-- START OF Information provided --
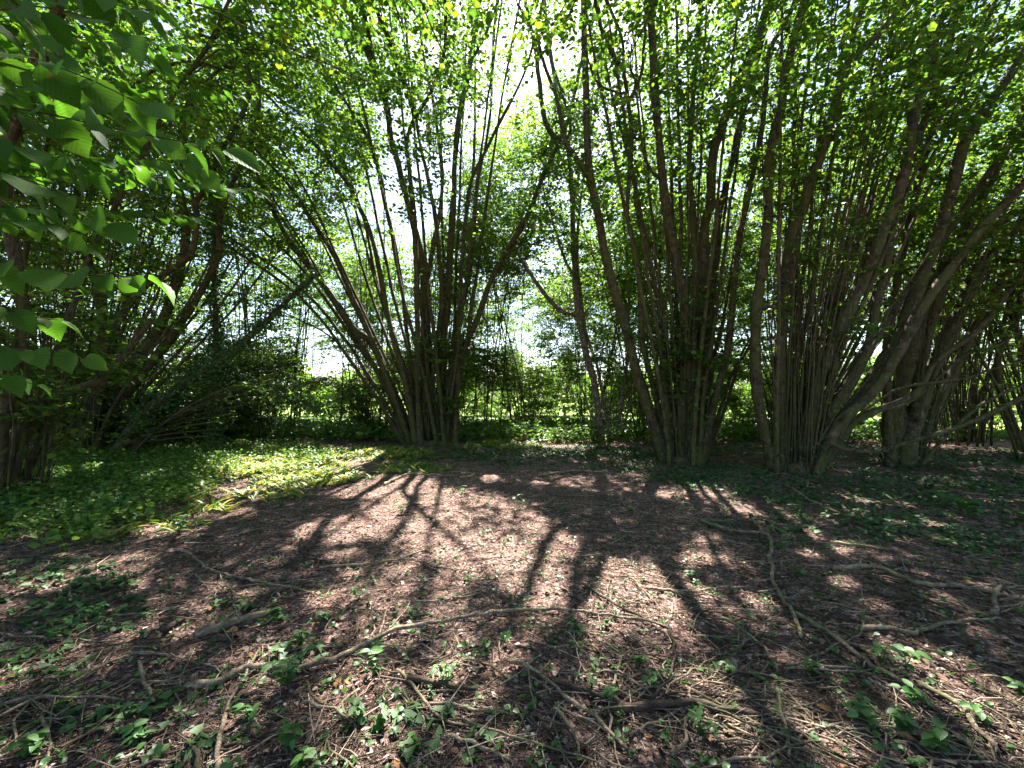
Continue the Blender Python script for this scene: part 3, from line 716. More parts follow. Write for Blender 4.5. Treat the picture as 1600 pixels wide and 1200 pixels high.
# --- shade: crowns arch over the clearing; a spray of twigs wherever the sun would reach ground that lies in shade
T9 = Tree((-2.7, 0.5, 0), 0.5); T9.root = empty('hazel_tree', (-2.7, 0.5, -0.02), 'hazel added out of view left of the camera, its crown shading the foreground', 'tree', GH)  # added hazel rooted out of view, carries twigs that shade the foreground
T10 = Tree((3.1, -0.4, 0), 0.5); T10.root = empty('hazel_tree', (3.1, -0.4, -0.02), 'hazel added out of view right of the camera, its crown shading the foreground', 'tree', GH)  # its added counterpart on the right, unseen trunk, there for the shade
for t, ends in ((T9, [(-3.5, 3.5, 7.5), (-1.8, 4.2, 8.5), (-0.5, 4.6, 9), (-4.8, 2.5, 8), (-2.6, 1.5, 8), (-1.0, 2.8, 7.2), (-3, 5, 9.5), (-1.2, 0.2, 7), (-3.4, -0.2, 7.5)]), (T10, [(4, 3.5, 8), (2.2, 3.8, 8.6), (0.8, 4.2, 8.6), (5.2, 2.6, 7.5), (3, 1.2, 8), (1.6, 2.6, 7.4), (3.4, 5, 9.5), (1.0, 0.4, 7), (4.2, -0.3, 7.5)])):
    for e in ends:
        b = t.base + [rng.uniform(-.3, .3), rng.uniform(-.25, .25), -0.05]; e = np.array(e, float)
        q = np.linspace(0, 1, 8)[:, None]
        P = spline(b + (e - b) * np.concatenate([q ** 1.7, q ** 1.7, q ** 0.85], 1) + rng.normal(0, .04, (8, 3)), 30)
        t.stem_world(P, np.linspace(0.05, 0.014, 30), 'stem', 8)
def overhead():
    xs = np.arange(-9.5, 9.5, 0.4); ys = np.arange(-4.8, 10.0, 0.4)  # rows behind the camera add unseen sprays overhead that block skylight
    X, Y = np.meshgrid(xs, ys)
    g = np.stack([X.ravel(), Y.ravel(), np.zeros(X.size)], -1)
    g = np.repeat(g, 2, 0)[rng.permutation(len(g) * 2)[:int(len(g) * 1.6)]]; g[:, :2] += rng.uniform(-0.25, 0.25, (len(g), 2))
    g = g[~lit(g)]
    h = rng.uniform(5.2, 10.5, len(g))
    c = g + SUN * (h / SUN[2])[:, None]
    tt = [T1, T2, T3, T4, T7, T8, T9, T10]
    for p in c:
        best, bd = None, 1e9
        for t in tt:
            for st in t.stems[:14]:
                q = st['P'][::4]
                d = np.linalg.norm(q - p, axis=1).min()
                if d < bd: bd, best = d, t
        if bd < 2.8: best.cl.append(p)
overhead()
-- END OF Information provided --
▶ [Stated task] The listing above must be printed again exactly, minus its pictures.

▶ [Answer below]
Continue the Blender Python script for this scene: part 3, from line 716. More parts follow. Write for Blender 4.5. Treat the picture as 1600 pixels wide and 1200 pixels high.
# --- shade: crowns arch over the clearing; a spray of twigs wherever the sun would reach ground that lies in shade
T9 = Tree((-2.7, 0.5, 0), 0.5); T9.root = empty('hazel_tree', (-2.7, 0.5, -0.02), 'hazel added out of view left of the camera, its crown shading the foreground', 'tree', GH)  # added hazel rooted out of view, carries twigs that shade the foreground
T10 = Tree((3.1, -0.4, 0), 0.5); T10.root = empty('hazel_tree', (3.1, -0.4, -0.02), 'hazel added out of view right of the camera, its crown shading the foreground', 'tree', GH)  # its added counterpart on the right, unseen trunk, there for the shade
for t, ends in ((T9, [(-3.5, 3.5, 7.5), (-1.8, 4.2, 8.5), (-0.5, 4.6, 9), (-4.8, 2.5, 8), (-2.6, 1.5, 8), (-1.0, 2.8, 7.2), (-3, 5, 9.5), (-1.2, 0.2, 7), (-3.4, -0.2, 7.5)]), (T10, [(4, 3.5, 8), (2.2, 3.8, 8.6), (0.8, 4.2, 8.6), (5.2, 2.6, 7.5), (3, 1.2, 8), (1.6, 2.6, 7.4), (3.4, 5, 9.5), (1.0, 0.4, 7), (4.2, -0.3, 7.5)])):
    for e in ends:
        b = t.base + [rng.uniform(-.3, .3), rng.uniform(-.25, .25), -0.05]; e = np.array(e, float)
        q = np.linspace(0, 1, 8)[:, None]
        P = spline(b + (e - b) * np.concatenate([q ** 1.7, q ** 1.7, q ** 0.85], 1) + rng.normal(0, .04, (8, 3)), 30)
        t.stem_world(P, np.linspace(0.05, 0.014, 30), 'stem', 8)
def overhead():
    xs = np.arange(-9.5, 9.5, 0.4); ys = np.arange(-4.8, 10.0, 0.4)  # rows behind the camera add unseen sprays overhead that block skylight
    X, Y = np.meshgrid(xs, ys)
    g = np.stack([X.ravel(), Y.ravel(), np.zeros(X.size)], -1)
    g = np.repeat(g, 2, 0)[rng.permutation(len(g) * 2)[:int(len(g) * 1.6)]]; g[:, :2] += rng.uniform(-0.25, 0.25, (len(g), 2))
    g = g[~lit(g)]
    h = rng.uniform(5.2, 10.5, len(g))
    c = g + SUN * (h / SUN[2])[:, None]
    tt = [T1, T2, T3, T4, T7, T8, T9, T10]
    for p in c:
        best, bd = None, 1e9
        for t in tt:
            for st in t.stems[:14]:
                q = st['P'][::4]
                d = np.linalg.norm(q - p, axis=1).min()
                if d < bd: bd, best = d, t
        if bd < 2.8: best.cl.append(p)
overhead()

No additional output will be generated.